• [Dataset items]
┌──
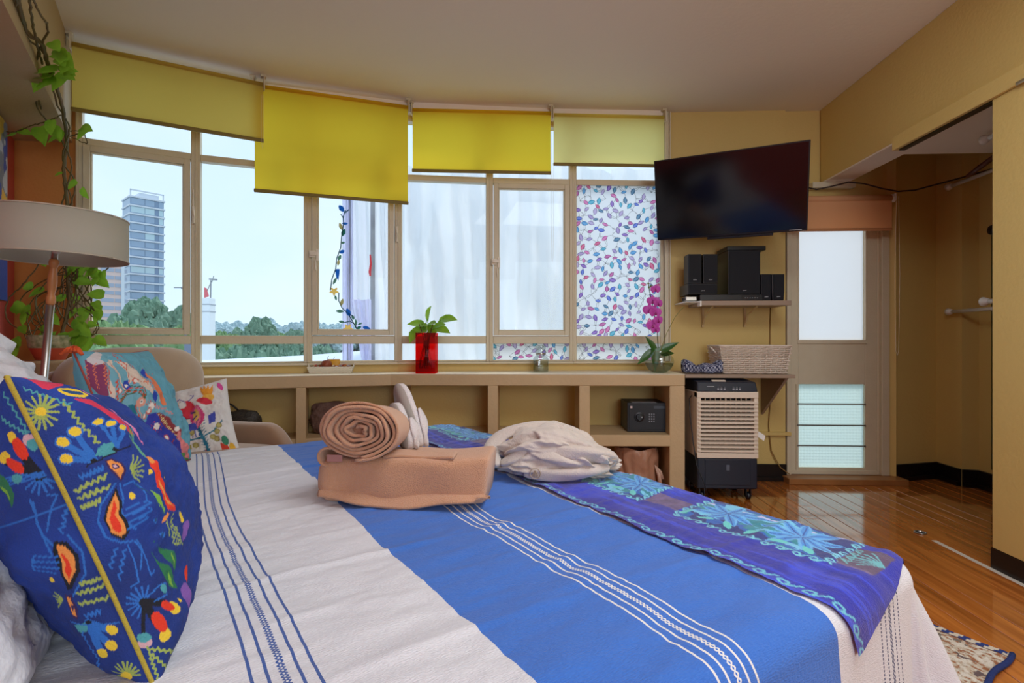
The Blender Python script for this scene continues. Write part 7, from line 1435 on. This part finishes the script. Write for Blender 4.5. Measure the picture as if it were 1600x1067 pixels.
# waste bin with bag
wb = empty('waste_bin', 'waste bin lined with a translucent peach plastic bag in the bottom right cubby', 'waste bin', (.70, 3.56, .0))
MB().lathe([(.11, .005), (.125, .12), (.138, .262), (.134, .262), (.12, .12), (.106, .008)], (.70, 3.56, 0), 36).build('bin_body', mat('brown_bin_plastic', (120, 84, 64), .5), wb, True)
th_, zz_ = np.meshgrid(np.linspace(0, 2*PI, 90, endpoint=False), np.linspace(0, 1, 26)); Rb = .143+.007*fbm(th_*3, zz_*3)+.006*np.sin(th_*14+zz_*3)*(1-zz_)-.02*np.clip(zz_-.9, 0, 1)*10*.5; Zb = .07+.225*zz_+.006*np.sin(th_*5)*zz_
gridmesh('bag_liner', np.stack([.70+Rb*np.cos(th_), 3.56+Rb*np.sin(th_), Zb], -1), mat('peach_plastic_bag', (214, 160, 130), .35, trans=.3, bump=.6, bscale=30, alpha=.9), wb, wrapu=True)
MB().tube([(.80, 3.45, .19), (.825, 3.43, .13), (.83, 3.425, .06)], [.004, .013, .016], 8).tube([(.80, 3.45, .19), (.835, 3.44, .15), (.85, 3.44, .10)], [.004, .010, .012], 8).build('bag_knot', mat('peach_plastic_tail', (206, 170, 150), .35, alpha=.9), wb, True)
# bags in the left cubbies
def pts_bag(name, label, cat, c, sx_, sy_, sz_, m, seed, z0=.403, sub=None):
    th_, ph_ = np.meshgrid(np.linspace(0, 2*PI, 80, endpoint=False), np.linspace(-PI/2, PI/2, 40)); g = lambda a, p: np.sign(a)*np.abs(a)**p
    X_ = g(np.cos(ph_), .5)*g(np.cos(th_), .6); Y_ = g(np.cos(ph_), .5)*g(np.sin(th_), .6); Z_ = g(np.sin(ph_), .6); dd = 1+.10*fbm(X_*2+seed, Y_*2+Z_*2)
    P = np.stack([c[0]+X_*sx_*dd, c[1]+Y_*sy_*dd, np.maximum(z0, z0+sz_+Z_*sz_*dd)], -1); r = empty(name, label, cat, (c[0], c[1], z0)); gridmesh('body', P, m, r, wrapu=True); return r
cc = at(378, 650, 3.27); b1 = pts_bag('black_bag', 'black bag with small white specks in the cubby behind the armchair', 'bag', (cc.x, cc.y), .115, .05, .085, mat('black_speckled_fabric', (34, 32, 34), .6, var=.3, vscale=120, vcol=(130, 120, 100)), 3)
MB().tube(bez((cc.x-.09, cc.y-.02, .54), (cc.x-.11, cc.y-.03, .68), (cc.x-.02, cc.y, .57), 10), .006, 6).build('strap', BPL, b1, True)
cc = at(512, 670, 3.40); pts_bag('quilted_bag', 'brown quilted travel bag in the cubby left of the rolled towel', 'bag', (cc.x+.04, cc.y+.02), .16, .055, .10, mat('brown_quilted_fabric', (112, 84, 74), .8, bump=1, bscale=26, bdist=.02), 6)

# ================================================================ TELEVISION AND AUDIO
dRt = 3.04; TRp = at(1267, 217.7, dRt); hx = cv(-.8844, .0288, .4658).normalized(); dn = cv(.1283, -.9485, .2903).normalized(); hx = (hx-dn*hx.dot(dn)).normalized(); nrm = hx.cross(dn).normalized()
if nrm.dot(FW) < 0: nrm = -nrm
TW_, THt = .9205, .536; MTv = basis(TRp, hx, dn, nrm)   # x: right->left, y: down, z: away from the viewer
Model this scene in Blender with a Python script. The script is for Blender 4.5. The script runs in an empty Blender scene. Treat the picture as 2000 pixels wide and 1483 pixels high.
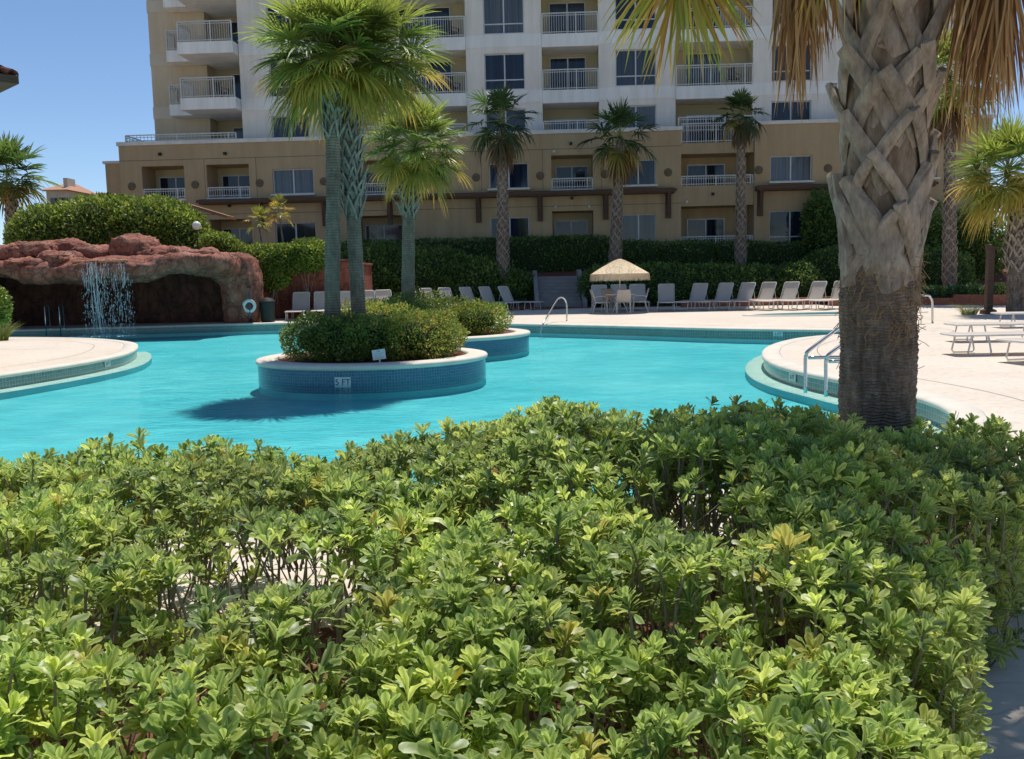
import bpy, math, random
import numpy as np
from mathutils import Vector, Matrix, noise
R_ = math.radians
# ---------------------------------------------------------------- camera, sky, sun
scene = bpy.context.scene
col = scene.collection
F, CX, CY = 1800., 1000., 741.5
PIT, ROLL, CH = math.atan(206 / 1800.), .021, 1.6
cp, sp, cr, sr = math.cos(PIT), math.sin(PIT), math.cos(ROLL), math.sin(ROLL)
FW = Vector((0, cp, -sp))
RT = Vector((cr, -sr * sp, -sr * cp))
UP = Vector((sr, cr * sp, cr * cp))
cam_d = bpy.data.cameras.new("camera")
cam = bpy.data.objects.new("camera", cam_d)
col.objects.link(cam)
cam.matrix_world = Matrix(((RT.x, UP.x, -FW.x, 0), (RT.y, UP.y, -FW.y, 0), (RT.z, UP.z, -FW.z, CH), (0, 0, 0, 1)))
cam_d.sensor_width = 36
cam_d.lens = F / 2000 * 36
cam_d.clip_start = .05
cam_d.clip_end = 5000
scene.camera = cam

SUN_EL, SUN_AZ = R_(67), R_(15)          # azimuth measured from +Y towards +X
w = bpy.data.worlds.new("World")
scene.world = w
w.use_nodes = True
nt = w.node_tree
nt.nodes.clear()
sky = nt.nodes.new('ShaderNodeTexSky')
sky.sky_type = 'NISHITA'
sky.sun_disc = False
sky.sun_elevation = SUN_EL
sky.sun_rotation = SUN_AZ
sky.air_density = 1.0
sky.dust_density = .05
sky.ozone_density = 4.5
sky.altitude = 1800
bgn = nt.nodes.new('ShaderNodeBackground')
bgn.inputs[1].default_value = .10
wo = nt.nodes.new('ShaderNodeOutputWorld')
nt.links.new(sky.outputs[0], bgn.inputs[0])
nt.links.new(bgn.outputs[0], wo.inputs[0])
sd = bpy.data.lights.new("sun", 'SUN')
sd.energy = 3.8
sd.angle = R_(.5)
sd.color = (1, .955, .88)
sun = bpy.data.objects.new("sun", sd)
col.objects.link(sun)
sdir = Vector((math.cos(SUN_EL) * math.sin(SUN_AZ), math.cos(SUN_EL) * math.cos(SUN_AZ), math.sin(SUN_EL)))
sun.rotation_euler = (-sdir).to_track_quat('-Z', 'Y').to_euler()
scene.view_settings.view_transform = 'Standard'
scene.view_settings.look = 'None'
scene.view_settings.exposure = .33
scene.view_settings.gamma = 1

# ---------------------------------------------------------------- helpers
def ray(x, y):
    return FW + RT * ((x - CX) / F) - UP * ((y - CY) / F)
def G(x, y, z=0.):
    r = ray(x, y); t = (z - CH) / r.z
    return (r.x * t, r.y * t)
def D(x, y, d):
    r = ray(x, y); t = d / r.y
    return Vector((r.x * t, d, CH + r.z * t))
TH = R_(2.8)
def U_(x, y, v=0.):
    r = ray(x, y); n = (math.sin(TH), math.cos(TH))
    t = (50.8 * n[1] + v) / (r.x * n[0] + r.y * n[1])
    return r.x * t * math.cos(TH) - (r.y * t - 50.8) * math.sin(TH)

def tag(o, label=None, cat=None, group=None, kind=None):
    if label: o["label"] = label
    if cat: o["category"] = cat
    if group: o["group"] = group
    if kind: o["kind"] = kind
    return o
def thing(name, label, cat, loc=(0, 0, 0), rz=0, group=None):
    o = bpy.data.objects.new(name, None)
    o.empty_display_size = .2
    col.objects.link(o)
    o.location = loc
    o.rotation_euler = (0, 0, rz)
    return tag(o, label, cat, group)
def link(name, me, parent=None):
    o = bpy.data.objects.new(name, me)
    col.objects.link(o)
    if parent is not None: o.parent = parent
    return o
CHILD = {}
def copy_tree(o, parent=None):
    c = o.copy(); col.objects.link(c)
    if parent is not None: c.parent = parent
    for ch in list(o.children):
        copy_tree(ch, c)
    return c

class MB:
    def __init__(s): s.v = []; s.f = []; s.uv = None
    def add(s, vs, fs):
        b = len(s.v); s.v += [tuple(v) for v in vs]; s.f += [tuple(i + b for i in f) for f in fs]
    def box(s, x0, x1, y0, y1, z0, z1):
        s.add([(x0, y0, z0), (x1, y0, z0), (x1, y1, z0), (x0, y1, z0), (x0, y0, z1), (x1, y0, z1), (x1, y1, z1), (x0, y1, z1)],
              [(0, 3, 2, 1), (4, 5, 6, 7), (0, 1, 5, 4), (1, 2, 6, 5), (2, 3, 7, 6), (3, 0, 4, 7)])
    def obox(s, c, ax, ay, az):   # oriented box, half-axis vectors
        c = Vector(c); ax = Vector(ax); ay = Vector(ay); az = Vector(az)
        vs = [c + ax * i + ay * j + az * k for k in (-1, 1) for i, j in ((-1, -1), (1, -1), (1, 1), (-1, 1))]
        s.add(vs, [(0, 3, 2, 1), (4, 5, 6, 7), (0, 1, 5, 4), (1, 2, 6, 5), (2, 3, 7, 6), (3, 0, 4, 7)])
    def tube(s, pts, r, n=8, cap=True):
        pts = [Vector(p) for p in pts]; m = len(pts)
        rs = r if isinstance(r, (list, tuple)) else [r] * m
        ref = Vector((0, 0, 1)); rings = []
        t0 = (pts[1] - pts[0]).normalized()
        if abs(t0.z) > .9: ref = Vector((1, 0, 0))
        nrm = (ref - t0 * ref.dot(t0)).normalized()
        for i, p in enumerate(pts):
            t = (pts[min(i + 1, m - 1)] - pts[max(i - 1, 0)]).normalized()
            nrm = (nrm - t * nrm.dot(t)).normalized(); bn = t.cross(nrm)
            rings.append([p + (nrm * math.cos(a) + bn * math.sin(a)) * rs[i] for a in [2 * math.pi * k / n for k in range(n)]])
        vs = [v for rg in rings for v in rg]
        fs = [(i * n + k, i * n + (k + 1) % n, (i + 1) * n + (k + 1) % n, (i + 1) * n + k) for i in range(m - 1) for k in range(n)]
        if cap: fs += [tuple(range(n))[::-1], tuple((m - 1) * n + k for k in range(n))]
        s.add(vs, fs)
    def lathe(s, prof, n=24, c=(0, 0)):
        vs = []; m = len(prof)
        for r, z in prof:
            for k in range(n):
                a = 2 * math.pi * k / n; vs.append((c[0] + r * math.cos(a), c[1] + r * math.sin(a), z))
        fs = [(i * n + k, i * n + (k + 1) % n, (i + 1) * n + (k + 1) % n, (i + 1) * n + k) for i in range(m - 1) for k in range(n)]
        s.add(vs, fs)
    def prism(s, poly, z0, z1):
        n = len(poly)
        s.add([(x, y, z0) for x, y in poly] + [(x, y, z1) for x, y in poly],
              [tuple(range(n))[::-1], tuple(range(n, 2 * n))] + [(i, (i + 1) % n, n + (i + 1) % n, n + i) for i in range(n)])
    def build(s, name, m, parent=None, smooth=False, world=False, bevel=0):
        me = bpy.data.meshes.new(name)
        v = s.v
        if world and parent is not None:
            L = parent.location; v = [(a - L.x, b - L.y, c - L.z) for a, b, c in v]
        me.from_pydata(v, [], s.f); me.update()
        if m: me.materials.append(m)
        if smooth: me.polygons.foreach_set('use_smooth', [True] * len(me.polygons))
        o = link(name, me, parent)
        if bevel:
            b = o.modifiers.new('bevel', 'BEVEL'); b.width = bevel; b.segments = 2; b.limit_method = 'ANGLE'
        return o

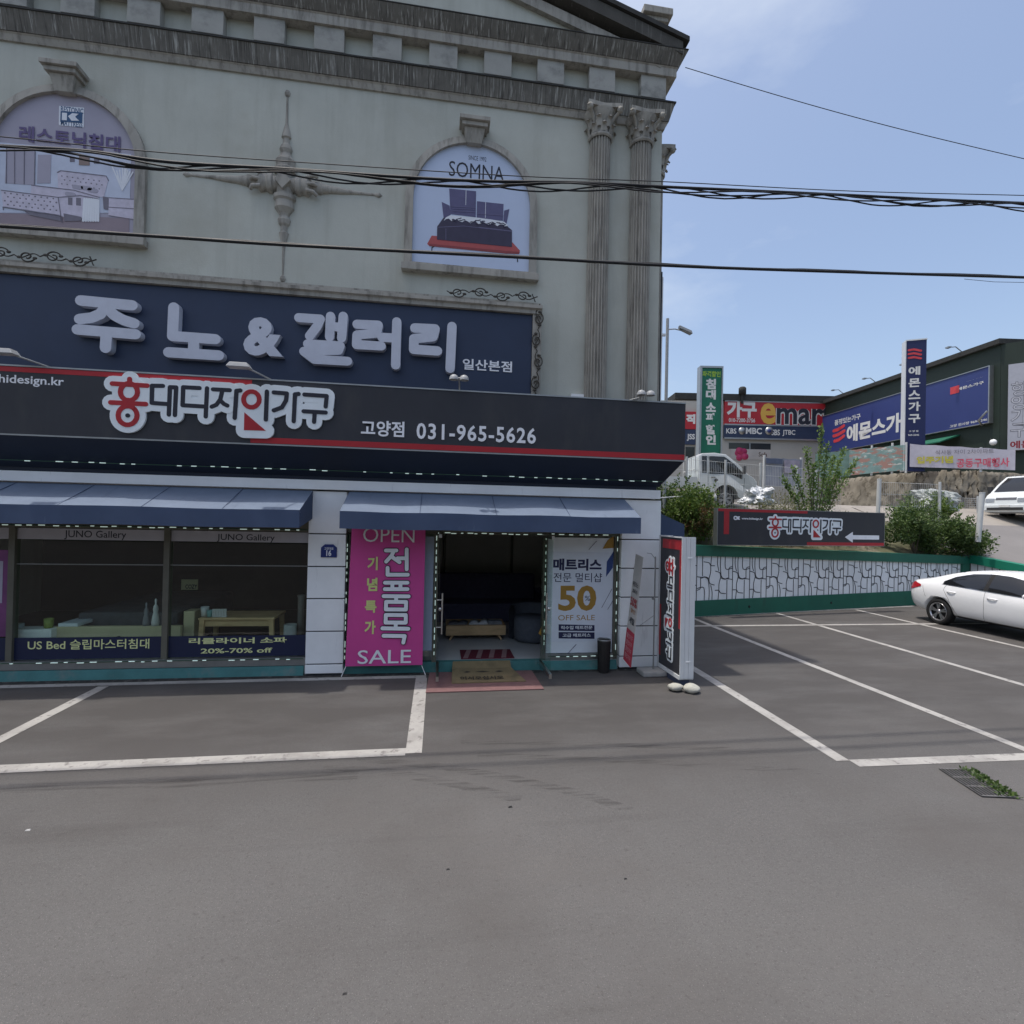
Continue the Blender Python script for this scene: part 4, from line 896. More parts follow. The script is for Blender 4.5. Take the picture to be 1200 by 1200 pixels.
# things on the headboard
def potl(px, pyb, Y, prof, m, name, label, cat, sc=1., zb=None):
    p = fa(px, pyb, Y); z = p.z if zb is None else zb; mb = MB().lathe([(r*sc, h_*sc) for r, h_ in prof], (p.x, Y, z), n=18); return one(mb, name, m, label, cat)
topz = b0.z
fig = [(.001, 0), (.05, 0), (.055, .05), (.045, .14), (.03, .20), (.038, .25), (.03, .30), (.012, .33), (.018, .40), (.001, .42)]
whitec = mat('white_ceramic', (.62, .62, .62), .3, .05)
potl(171, 732, 8.6, fig, mat('grey_ceramic', (.22, .22, .24), .4), 'figurine', 'grey rabbit figurine beside a white one on the headboard', 'ornament', .85, topz)
potl(182, 732, 8.6, fig, whitec, 'figurine', 'white rabbit figurine on the headboard near the window post', 'ornament', 1., topz)
potl(57, 736, 8.56, [(.001, 0), (.055, 0), (.06, .14), (.05, .14), (.05, .02), (.001, .02)], mat('lime_pot', (.24, .30, .07), .5), 'flower_pot', 'small lime green pot on the low white cabinet', 'pot', 1., s0.z)
b = MB().box(fa(34,0,8.5).x, fa(45,0,8.5).x, 8.5, 8.6, s0.z+.001, s0.z+.07); one(b, 'tissue_box', mat('pale_blue', (.35, .42, .46), .6), 'small pale blue box on the low white cabinet', 'box', bevel=.006)
b = MB()
x0, x1 = fa(70, 732, 8.6).x, fa(93, 732, 8.6).x
b.box(x0, x1, 8.565, 9.135, topz+.001, topz+.05); one(b, 'tissue_box', white_p, 'flat white box on the left part of the headboard', 'box', bevel=.006)
# table in the right pane
t0, t1 = fa(233, 724, 8.6), fa(322, 724, 8.6)
tb2 = thing('console_table', 'wooden table standing behind the right display window', 'table', ((t0.x+t1.x)/2, 8.9, .152))
MB().box(t0.x, t1.x, 8.58, 9.2, t0.z-.035, t0.z).build('tabletop', tb2, wood, bevel=.006)
MB().box(t0.x+.06, t1.x-.06, 8.62, 8.66, t0.z-.14, t0.z-.036).build('apron', tb2, wood)
for sx in (t0.x+.05, t1.x-.05):
    for yy in (8.61, 9.15): MB().hexa([(sx-.028+(-.03 if sx < -3 else .03), yy-.028, .152), (sx+.028+(-.03 if sx < -3 else .03), yy-.028, .152), (sx+.028+(-.03 if sx < -3 else .03), yy+.028, .152), (sx-.028+(-.03 if sx < -3 else .03), yy+.028, .152), (sx-.035, yy-.03, t0.z-.036), (sx+.035, yy-.03, t0.z-.036), (sx+.035, yy+.03, t0.z-.036), (sx-.035, yy+.03, t0.z-.036)]).build('leg', tb2, wood)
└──
• [TASK STATEMENT]
Gather each line holding the string "picture".

• [ANSWER TO THE EXERCISE]
The Blender Python script for this scene continues. Write part 7, from line 1435 on. This part finishes the script. Write for Blender 4.5. Measure the picture as if it were 1600x1067 pixels.
Model this scene in Blender with a Python script. The script is for Blender 4.5. The script runs in an empty Blender scene. Treat the picture as 2000 pixels wide and 1483 pixels high.
Continue the Blender Python script for this scene: part 4, from line 896. More parts follow. The script is for Blender 4.5. Take the picture to be 1200 by 1200 pixels.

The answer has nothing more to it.